With that said, though there are some good qualities of the current process that we would like to see retained, there are many aspects that we believe greatly miss the mark, if a representative government is the goal. At the beginning, are the Iowa Caucuses and their impact on the Presidential Election process in other States. The State we live in considered canceling this year's Presidential primary, usually held in May, to avoid the great expense of an event that would be meaningless by the time it was held. So, its been moved up to February 19th and if the political pundits have their way, it may still be a meaningless event. That doesn't seem right for a representative government. Why should fewer than 100,000 Iowa Republicans and fewer than 200,000 Iowa Democrats have such sway over the 300 million of us living in the U.S.?

So, we see the Iowa Caucuses as a flawed beginning to the current process.

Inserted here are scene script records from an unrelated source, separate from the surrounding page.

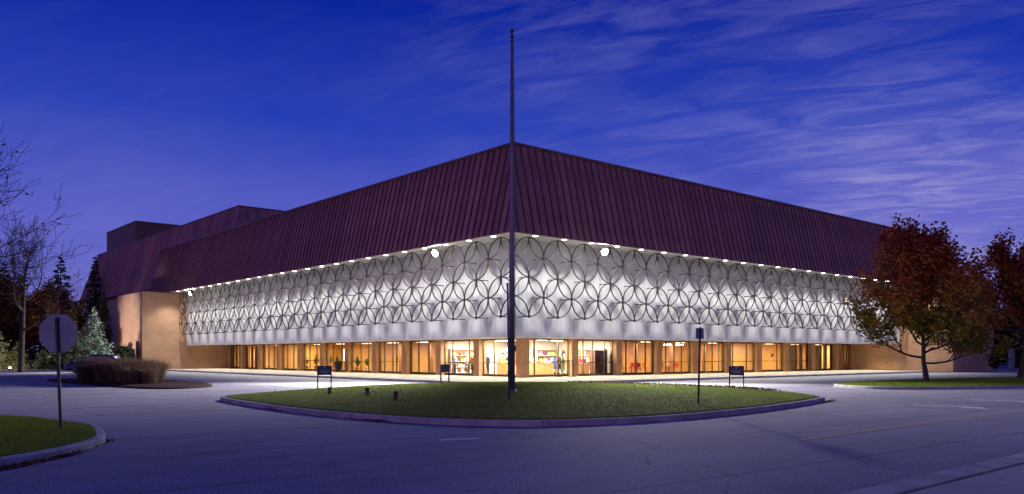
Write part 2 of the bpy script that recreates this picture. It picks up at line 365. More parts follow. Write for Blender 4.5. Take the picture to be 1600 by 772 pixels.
def island(name, pts, top, mound=0.0, mat=soil, kerb=None, n=6, kerb_z=0.15, seg=3.0, kerb_w=0.17):
    poly = smooth_closed(pts, n)
    A = sum(poly[i - 1][0] * poly[i][1] - poly[i][0] * poly[i - 1][1] for i in range(len(poly)))
    if A < 0: poly = poly[::-1]
    P = np.array(poly); d = np.roll(P, -1, 0) - np.roll(P, 1, 0); d /= np.linalg.norm(d, axis=1)[:, None]
    nrm = np.stack([d[:, 1], -d[:, 0]], 1)
    inner = P - nrm * kerb_w if kerb else P
    c = inner.mean(0); m = MB()
    rings = [(1.0, 0.0), (0.97, 0.25), (0.8, 0.65), (0.45, 0.95)]
    vs = []; fs = []; k = len(P)
    vs += [(x, y, -0.05) for x, y in inner]
    for sc_, h in rings: vs += [(c[0] + (x - c[0]) * sc_, c[1] + (y - c[1]) * sc_, top + mound * h) for x, y in inner]
    vs.append((c[0], c[1], top + mound))
    for r_ in range(len(rings)):
        for i in range(k): fs.append((r_ * k + i, r_ * k + (i + 1) % k, (r_ + 1) * k + (i + 1) % k, (r_ + 1) * k + i))
    last = len(rings) * k
    for i in range(k): fs.append((last + i, last + (i + 1) % k, len(vs) - 1))
    m.add(vs, fs); o = tag(m.build(name, mat, smooth=True), kind='structure')
    if kerb:
        run = []
        def flush(run):
            if len(run) < 2: return
            m = MB(); vs = []; fs = []
            for j, i in enumerate(run):
                e = 0.0
                x, y = P[i]; a = P[i] ; b_ = P[i] - nrm[i] * (kerb_w - 0.003); tdir = d[i]
                sh = 0.008 if j == 0 else (-0.008 if j == len(run) - 1 else 0)
                a = a + tdir * sh; b_ = b_ + tdir * sh; mid = a - nrm[i] * 0.035
                vs += [(a[0], a[1], -0.05), (a[0], a[1], kerb_z - 0.03), (mid[0], mid[1], kerb_z), (b_[0], b_[1], kerb_z), (b_[0], b_[1], -0.05)]
            for j in range(len(run) - 1):
                for q in range(4): fs.append((j * 5 + q, (j + 1) * 5 + q, (j + 1) * 5 + q + 1, j * 5 + q + 1))
            e = (len(run) - 1) * 5
            fs += [(0, 1, 2, 3, 4), (e + 4, e + 3, e + 2, e + 1, e)]
            m.add(vs, fs); m.build('kerb_stone', kerb_m, o)
        acc = 0; run = []
        for q in range(k + 1):
            i = q % k
            if kerb is True or kerb(P[i]):
                run.append(i)
                if len(run) > 1: acc += np.linalg.norm(P[i] - P[run[-2]])
                if acc > seg: flush(run); run = [i]; acc = 0
            else: flush(run); run = []; acc = 0
        flush(run)
    return o, inner, c
LAWN = [(-10.79, 30.5), (-7.82, 26.2), (-5.53, 23.44), (-3.38, 21.51), (-1.61, 20.43), (0, 19.95), (1.58, 20.2), (3.87, 21.41), (5.83, 23.19), (8.05, 25.59), (11.3, 30.0), (12.1, 32),
        (12.0, 36.5), (10.9, 40.5), (8.9, 43.2), (6.5, 45.5), (3.8, 47.6), (0, 48.4), (-3, 47.5), (-5.8, 45.4), (-8, 41.9), (-9.7, 38), (-10.7, 34.8), (-11.3, 32.2)]
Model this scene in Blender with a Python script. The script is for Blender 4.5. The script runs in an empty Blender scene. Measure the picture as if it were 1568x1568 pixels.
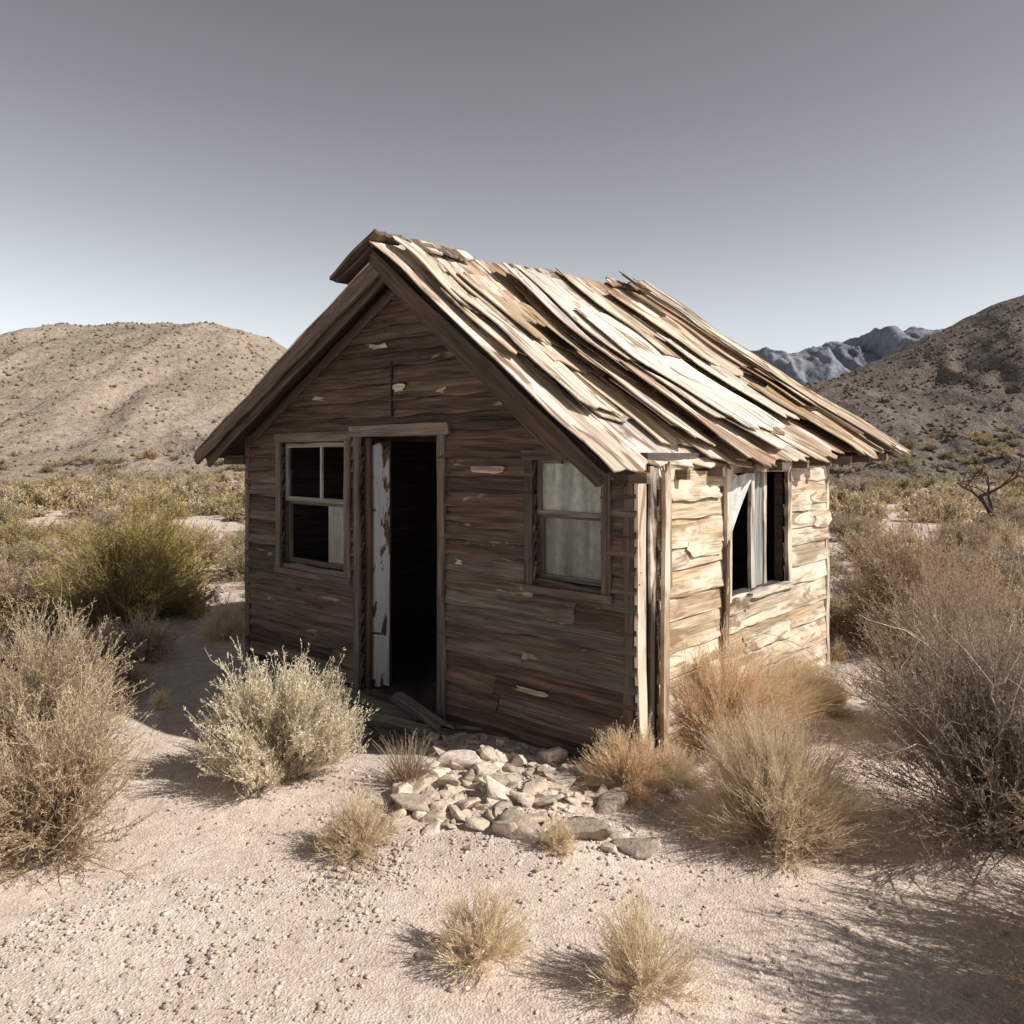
import bpy, math, random, bmesh
import numpy as np
from mathutils import Vector, noise as mnoise
random.seed(7)
rng=np.random.default_rng(7)
S=bpy.context.scene
S.view_settings.view_transform='Standard'; S.view_settings.look='None'; S.view_settings.exposure=0
COL=S.collection

# ---------------------------------------------------------------- helpers
def vnoise(x,y,seed=0):
    x=np.asarray(x,float);y=np.asarray(y,float)
    xi=np.floor(x).astype(np.int64);yi=np.floor(y).astype(np.int64)
    fx=x-xi;fy=y-yi;fx=fx*fx*(3-2*fx);fy=fy*fy*(3-2*fy)
    def h(a,b):
        n=(a*374761393+b*668265263+seed*144269504)&0xffffffff
        n=((n^(n>>13))*1274126177)&0xffffffff
        n=(n^(n>>16))&0xffffffff
        return n/4294967295.0
    return (h(xi,yi)*(1-fx)+h(xi+1,yi)*fx)*(1-fy)+(h(xi,yi+1)*(1-fx)+h(xi+1,yi+1)*fx)*fy
def fbm(x,y,o=5,seed=0,r=.5):
    s=0;a=1;t=0
    for i in range(o):
        s=s+a*vnoise(x*2**i+i*17.3,y*2**i+i*9.1,seed+i);t+=a;a*=r
    return s/t
def ridged(x,y,o=4,seed=0):
    s=0;a=1;t=0
    for i in range(o):
        s=s+a*(1-np.abs(2*vnoise(x*2**i+i*7.7,y*2**i+i*3.1,seed+i)-1));t+=a;a*=.5
    return s/t
def add_obj(name,me,mat=None,parent=None,loc=None):
    ob=bpy.data.objects.new(name,me);COL.objects.link(ob)
    if mat and not me.materials: me.materials.append(mat)
    if parent: ob.parent=parent
    if loc is not None: ob.location=loc
    return ob
def empty(name,loc=(0,0,0),rz=0):
    e=bpy.data.objects.new(name,None);COL.objects.link(e);e.location=loc;e.rotation_euler=(0,0,rz);e.empty_display_size=.3
    return e
def mesh_k(name,V,F,C=None,smooth=False):
    V=np.asarray(V,np.float32);F=np.asarray(F,np.int32)
    k=F.shape[1];me=bpy.data.meshes.new(name)
    me.vertices.add(len(V));me.vertices.foreach_set('co',V.ravel())
    me.loops.add(F.size);me.loops.foreach_set('vertex_index',F.ravel())
    me.polygons.add(len(F));me.polygons.foreach_set('loop_start',np.arange(0,F.size,k,dtype=np.int32))
    try: me.polygons.foreach_set('loop_total',np.full(len(F),k,np.int32))
    except Exception: pass
    if C is not None:
        a=me.color_attributes.new('Col','FLOAT_COLOR','POINT')
        c=np.ones((len(V),4),np.float32);c[:,:3]=C;a.data.foreach_set('color',c.ravel())
    me.update(calc_edges=True)
    if smooth: me.polygons.foreach_set('use_smooth',np.ones(len(F),bool))
    me.validate()
    return me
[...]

Certainly, there are many other flaws in the process, sorely needing change. But none is greater than the flawed process at the end ... the Electoral College. To us, there's nothing even quaint about this. Its just archaic. Maybe it made sense for the first generation of U.S. Americans but it just doesn't fit today. We were keenly aware of this during the last Presidential Election, when we lived in Orange County, CA. Many, outside of the immediate area, are surprised to learn that Orange County is the "reddest" county in the nation. At least it was in the last Presidential Election ... that's right, more people, per-capita, in Orange County, voted for President Bush than in any other county in the nation. And yet, not one Elector, representing the State of California in the Electoral College cast a vote for President Bush. If you're saying "So what?!" so far, consider that the population of Orange County is over 3 million. That's a greater population than in 20 States, DC and four U.S possessions. Even if your car is still sporting a Kerry-Edwards bumper sticker and you're pleased to know that the "reddest" county in the nation went unrepresented in the last Presidential Election, you have to admit, that doesn't seem right for a representative government.

So, what do we recommend, as the "flawless alternative?" Frankly, we don't have a complete plan to suggest and if we did, it wouldn't be "flawless" ... none will be. But, we think what we've pointed out here are clear examples of the acute need for change. We see this as an ideal opportunity for the sort of thing we pointed out in our posting entitled Rediscovering America's Strength - i.e. moving from the politics that just pit one candidate against another, based on their differences, to the politics of courageous leaders with the common sense to embrace the synergy of the best of our differing ideas. Unlike the first generation of U.S. Americans, we have the infrastructure in place to support a vastly improved Presidential Election process. The lacking key ingredient is having the political leaders with the courage to step up and promote a different and better process instead of finding ways to utilize the flaws in the current process, as leverage for their special interests.